Mit einem Kollegen programmierte er eine virtuelle Gedenkseite. Unter dem Namen www.strassederbesten.de ging sie im November 2007 online. Die Fehlgeburt war der erste Eintrag, und der blieb nicht lange allein. Über soziale Netzwerke habe sich die Kunde von der neuen Seite rasant verbreitet, sagt Dittrich, 36, und das Feedback sei überwiegend positiv gewesen. Bis heute entstanden dort fast 24 000 Grabstätten. Damit hat Dittrich einen der größten Online-Friedhöfe geschaffen.

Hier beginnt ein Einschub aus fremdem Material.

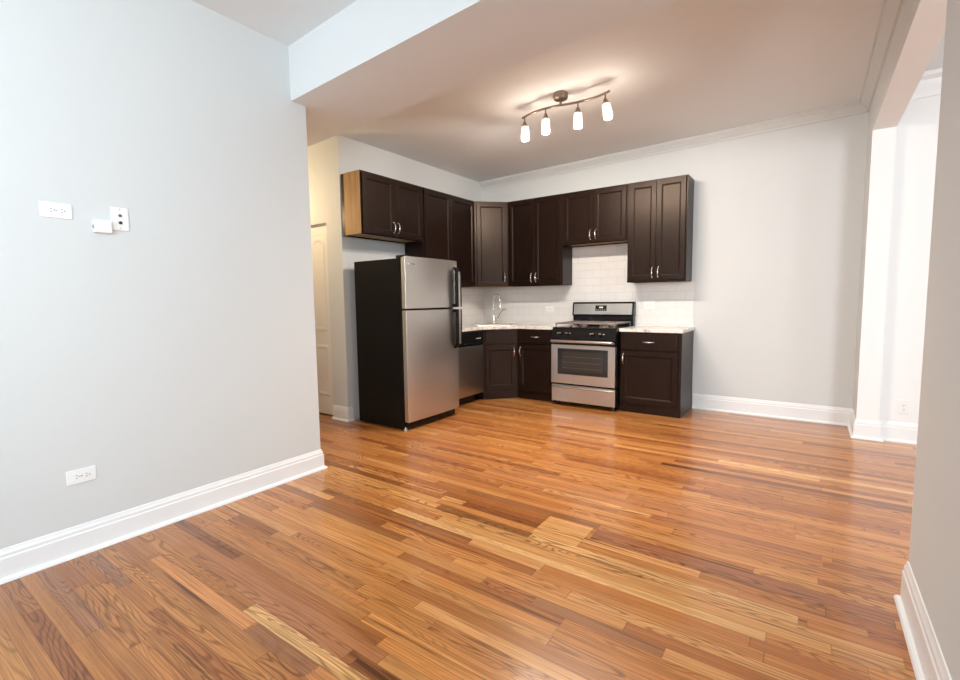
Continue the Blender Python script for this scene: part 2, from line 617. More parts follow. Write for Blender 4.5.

Die Opulenz der Einträge ist jedem selbst überlassen, die Plattform bietet verschiedene Features an, darunter auch eine tagesaktuelle Todestaggedenkliste. Außerdem gibt es ein Forum, in dem Trauernde in Kontakt treten und sich gegenseitig trösten können. Noch sei das alles ein Zusatzgeschäft, sagt Dittrich. Aber er plane, über Premium-Services Geld einzunehmen. Warum auch nicht, jedes Grab auf jedem realen Friedhof kostet ja auch.

Bisher zählte Dittrichs virtueller Friedhof rund 8,5 Millionen Besucher. Er selbst allerdings surft nicht gerne durch die Anzeigen. „Das macht schon traurig“, sagt er.